The meeting is in-person in City Council chambers, located in City Hall, at 605 W. Main St. Those who wish to participate electronically can sign up for the Zoom stream at www.charlottesville.gov/zoom.
There will not be a public hearing on the appeal, but community members can request to speak during the “community matters” session at the beginning of the meeting. There are 16 slots available, half of which are for people who sign up in advance. The mayor will call on people at the meeting to fill the remaining eight slots. Each speaker will have three minutes.Sign up to speak by filling out a form on the city website, or by contacting the Clerk of Council via email or phone at 434-970-3113.
“We’ve been intentional about how the building meets the surrounding neighborhood. Along Delevan Street, the building steps down to just three stories and incorporates setbacks and stepbacks that go well beyond what the City’s new Development Code requires, with similar height and massing reductions designed to fit in with the existing character of the neighborhood and minimize visual impact.”
The company also said that it is contributing more than $4 million into the city’s Affordable Housing Fund, as is required by the city’s inclusionary zoning policy, and will “thoughtfully incorporate into the project two individually protected cottage home structures on the site. We’re committed to Charlottesville and to being a responsible partner in the community.”
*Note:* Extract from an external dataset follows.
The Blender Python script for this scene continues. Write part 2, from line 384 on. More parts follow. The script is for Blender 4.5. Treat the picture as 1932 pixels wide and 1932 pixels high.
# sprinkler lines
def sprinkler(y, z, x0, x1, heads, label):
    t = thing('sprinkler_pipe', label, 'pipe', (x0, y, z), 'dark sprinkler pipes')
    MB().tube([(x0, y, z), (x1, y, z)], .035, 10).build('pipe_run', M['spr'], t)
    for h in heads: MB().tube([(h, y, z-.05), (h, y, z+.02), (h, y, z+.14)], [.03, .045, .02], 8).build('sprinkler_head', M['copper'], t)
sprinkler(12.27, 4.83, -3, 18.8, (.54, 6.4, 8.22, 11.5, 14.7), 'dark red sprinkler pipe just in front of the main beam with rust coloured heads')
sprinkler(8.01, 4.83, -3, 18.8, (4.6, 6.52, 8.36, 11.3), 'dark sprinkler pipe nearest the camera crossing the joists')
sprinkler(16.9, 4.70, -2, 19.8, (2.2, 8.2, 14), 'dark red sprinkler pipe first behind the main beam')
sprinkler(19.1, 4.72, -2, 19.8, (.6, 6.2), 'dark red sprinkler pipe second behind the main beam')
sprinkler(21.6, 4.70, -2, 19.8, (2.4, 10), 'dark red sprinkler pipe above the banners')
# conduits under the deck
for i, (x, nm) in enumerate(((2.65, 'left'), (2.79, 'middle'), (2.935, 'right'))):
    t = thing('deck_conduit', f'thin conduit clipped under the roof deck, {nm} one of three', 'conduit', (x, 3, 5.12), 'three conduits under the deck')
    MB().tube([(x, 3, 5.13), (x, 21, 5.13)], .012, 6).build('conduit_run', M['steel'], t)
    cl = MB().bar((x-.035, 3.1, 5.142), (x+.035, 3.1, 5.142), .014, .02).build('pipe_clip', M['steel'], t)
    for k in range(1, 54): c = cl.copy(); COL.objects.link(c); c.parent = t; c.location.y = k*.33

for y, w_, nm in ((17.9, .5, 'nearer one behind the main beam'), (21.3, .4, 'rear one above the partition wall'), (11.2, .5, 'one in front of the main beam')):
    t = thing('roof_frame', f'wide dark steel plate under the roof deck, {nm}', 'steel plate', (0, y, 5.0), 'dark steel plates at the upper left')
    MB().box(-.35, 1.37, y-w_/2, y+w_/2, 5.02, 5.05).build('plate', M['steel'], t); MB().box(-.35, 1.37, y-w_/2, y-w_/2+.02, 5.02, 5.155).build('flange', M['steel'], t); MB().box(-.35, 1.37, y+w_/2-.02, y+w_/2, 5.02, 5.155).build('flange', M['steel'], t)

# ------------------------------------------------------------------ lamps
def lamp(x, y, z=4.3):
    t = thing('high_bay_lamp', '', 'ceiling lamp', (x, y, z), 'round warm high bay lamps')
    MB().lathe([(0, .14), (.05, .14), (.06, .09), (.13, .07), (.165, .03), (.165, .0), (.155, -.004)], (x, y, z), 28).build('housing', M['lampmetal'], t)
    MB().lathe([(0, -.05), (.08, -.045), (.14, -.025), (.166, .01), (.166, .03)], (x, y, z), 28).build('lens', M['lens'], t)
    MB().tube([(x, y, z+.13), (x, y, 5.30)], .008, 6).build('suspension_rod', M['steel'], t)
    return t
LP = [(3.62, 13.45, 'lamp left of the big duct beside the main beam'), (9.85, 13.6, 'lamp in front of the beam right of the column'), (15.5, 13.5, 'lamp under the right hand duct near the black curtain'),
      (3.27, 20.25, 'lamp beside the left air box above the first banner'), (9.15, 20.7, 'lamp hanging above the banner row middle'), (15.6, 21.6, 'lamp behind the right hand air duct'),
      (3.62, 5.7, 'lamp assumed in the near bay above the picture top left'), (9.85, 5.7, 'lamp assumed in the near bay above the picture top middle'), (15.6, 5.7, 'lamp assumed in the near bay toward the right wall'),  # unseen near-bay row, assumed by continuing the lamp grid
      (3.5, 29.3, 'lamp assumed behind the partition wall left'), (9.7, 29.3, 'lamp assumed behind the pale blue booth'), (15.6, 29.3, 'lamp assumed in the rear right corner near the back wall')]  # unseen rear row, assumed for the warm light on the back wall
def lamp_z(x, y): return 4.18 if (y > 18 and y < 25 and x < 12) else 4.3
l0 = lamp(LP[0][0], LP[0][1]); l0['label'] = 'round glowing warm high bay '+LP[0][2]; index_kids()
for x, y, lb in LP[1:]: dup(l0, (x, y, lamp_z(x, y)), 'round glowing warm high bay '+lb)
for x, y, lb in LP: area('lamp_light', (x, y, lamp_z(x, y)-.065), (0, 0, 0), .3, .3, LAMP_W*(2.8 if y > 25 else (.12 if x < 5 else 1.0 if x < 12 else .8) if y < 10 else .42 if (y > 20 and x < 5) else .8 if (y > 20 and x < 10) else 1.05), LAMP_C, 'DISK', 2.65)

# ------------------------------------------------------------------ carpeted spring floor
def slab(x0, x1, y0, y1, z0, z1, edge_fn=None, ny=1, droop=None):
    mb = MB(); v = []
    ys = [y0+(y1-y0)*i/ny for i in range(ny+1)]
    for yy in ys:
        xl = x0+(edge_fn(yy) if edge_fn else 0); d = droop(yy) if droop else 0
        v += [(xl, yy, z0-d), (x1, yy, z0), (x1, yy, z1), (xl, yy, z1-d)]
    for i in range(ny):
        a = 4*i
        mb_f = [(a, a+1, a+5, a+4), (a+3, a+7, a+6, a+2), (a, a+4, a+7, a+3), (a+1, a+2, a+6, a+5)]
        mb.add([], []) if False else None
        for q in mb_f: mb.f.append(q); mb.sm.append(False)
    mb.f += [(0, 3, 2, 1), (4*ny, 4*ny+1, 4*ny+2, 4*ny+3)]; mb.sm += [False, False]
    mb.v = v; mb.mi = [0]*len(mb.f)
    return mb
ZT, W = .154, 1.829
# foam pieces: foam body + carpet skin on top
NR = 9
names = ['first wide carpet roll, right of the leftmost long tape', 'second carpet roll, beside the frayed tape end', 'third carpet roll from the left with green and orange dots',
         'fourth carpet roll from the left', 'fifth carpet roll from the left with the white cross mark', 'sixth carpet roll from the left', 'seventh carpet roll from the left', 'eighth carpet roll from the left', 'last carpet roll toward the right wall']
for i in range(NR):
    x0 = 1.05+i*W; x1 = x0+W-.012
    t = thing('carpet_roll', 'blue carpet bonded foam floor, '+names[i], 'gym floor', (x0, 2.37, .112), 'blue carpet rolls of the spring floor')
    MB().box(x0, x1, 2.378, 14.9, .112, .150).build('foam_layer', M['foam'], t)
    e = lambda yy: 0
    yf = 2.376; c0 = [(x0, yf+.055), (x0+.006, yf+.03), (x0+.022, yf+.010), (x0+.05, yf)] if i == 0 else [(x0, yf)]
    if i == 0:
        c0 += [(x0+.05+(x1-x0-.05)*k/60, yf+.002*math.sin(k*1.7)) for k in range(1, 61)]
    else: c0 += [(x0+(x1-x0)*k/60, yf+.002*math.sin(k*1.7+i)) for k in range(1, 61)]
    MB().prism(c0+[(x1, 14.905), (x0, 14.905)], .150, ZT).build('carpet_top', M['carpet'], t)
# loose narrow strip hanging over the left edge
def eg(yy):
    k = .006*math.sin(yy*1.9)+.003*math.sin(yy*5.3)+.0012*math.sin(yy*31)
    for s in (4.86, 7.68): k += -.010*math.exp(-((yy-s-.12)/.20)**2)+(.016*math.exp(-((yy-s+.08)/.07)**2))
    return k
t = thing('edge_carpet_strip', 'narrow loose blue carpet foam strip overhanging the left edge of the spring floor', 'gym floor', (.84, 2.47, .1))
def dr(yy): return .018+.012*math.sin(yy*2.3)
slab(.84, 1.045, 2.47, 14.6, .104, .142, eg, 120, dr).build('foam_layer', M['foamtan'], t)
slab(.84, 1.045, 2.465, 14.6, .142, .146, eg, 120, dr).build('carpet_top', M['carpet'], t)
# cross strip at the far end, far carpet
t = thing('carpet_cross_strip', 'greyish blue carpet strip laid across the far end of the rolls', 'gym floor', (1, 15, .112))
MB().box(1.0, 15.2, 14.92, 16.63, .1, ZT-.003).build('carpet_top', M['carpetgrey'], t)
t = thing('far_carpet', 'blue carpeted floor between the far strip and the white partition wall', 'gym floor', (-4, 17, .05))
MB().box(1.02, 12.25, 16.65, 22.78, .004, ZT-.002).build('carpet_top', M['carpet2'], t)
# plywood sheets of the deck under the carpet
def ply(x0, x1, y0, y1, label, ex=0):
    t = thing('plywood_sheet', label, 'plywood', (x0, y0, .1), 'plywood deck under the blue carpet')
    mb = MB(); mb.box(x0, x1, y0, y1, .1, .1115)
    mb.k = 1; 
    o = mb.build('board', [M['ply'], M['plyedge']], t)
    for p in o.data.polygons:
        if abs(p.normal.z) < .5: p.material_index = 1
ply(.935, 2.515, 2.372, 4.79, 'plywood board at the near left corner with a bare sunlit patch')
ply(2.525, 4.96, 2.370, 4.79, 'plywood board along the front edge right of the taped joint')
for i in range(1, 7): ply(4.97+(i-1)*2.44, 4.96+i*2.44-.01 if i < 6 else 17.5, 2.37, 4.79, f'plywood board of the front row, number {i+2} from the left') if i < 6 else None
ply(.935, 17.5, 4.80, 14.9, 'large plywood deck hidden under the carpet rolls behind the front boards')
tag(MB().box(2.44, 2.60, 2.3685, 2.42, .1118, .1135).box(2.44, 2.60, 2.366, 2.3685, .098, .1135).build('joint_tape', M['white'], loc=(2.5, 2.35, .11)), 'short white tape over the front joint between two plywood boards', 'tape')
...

Residents, meanwhile, are worried that their voices won’t be heard.
Carr, a Black woman, told the BAR that she thinks these developments are happening in these neighborhoods because people like her aren’t showing up to city meetings to speak up. It’s not because they don’t care, she said. They do care, deeply.
“They don’t believe that if they show up, the BAR is going to listen,” she said.
And why should they believe that, Johnson, Carr and others have said, when it seems like the city hasn’t been listening to them?

Still, residents have shown up to speak at nearly every opportunity since the student housing projects were proposed, from City Council to Board of Zoning Appeals meetings.
They hold up signs that say “No LV Collective No Mark,” “Change the Zoning Code Now!,” “Protect Core Black Neighborhoods,” “Don’t Erase Westhaven” and “Stop Gentrifying Fifeville.”
All five city councilors have told Charlottesville Tomorrow that they’ve heard residents’ concerns about the projects proposed for Fifeville and 10th and Page. A few said they’ve heard some support for the buildings as well, mostly via email.
In December, the Board of Architectural Review determined that The Mark was not consistent with the character of the neighborhood and did not issue a certificate of appropriateness for the project, meaning it could not move forward to the next phase.
The developer appealed that decision to City Council, who will hear the appeal at its Monday, May 4 meeting at 6:30 p.m. There will not be a public hearing on the appeal. However, community members can request to speak during one of 16 “community matters” spots at the beginning of the meeting. .
Residents hope that their voices — and their years of advocacy — will be taken into consideration just as much as the revenue the city stands to make from these developments and others.
“For the life of me, I don’t want to believe what people have been saying,” Johnson said with a sigh. “I don’t really want to believe that this city doesn’t care or give a damn about indigent people, that they just care about the money. I don’t want to believe it, but that’s what it looks like.”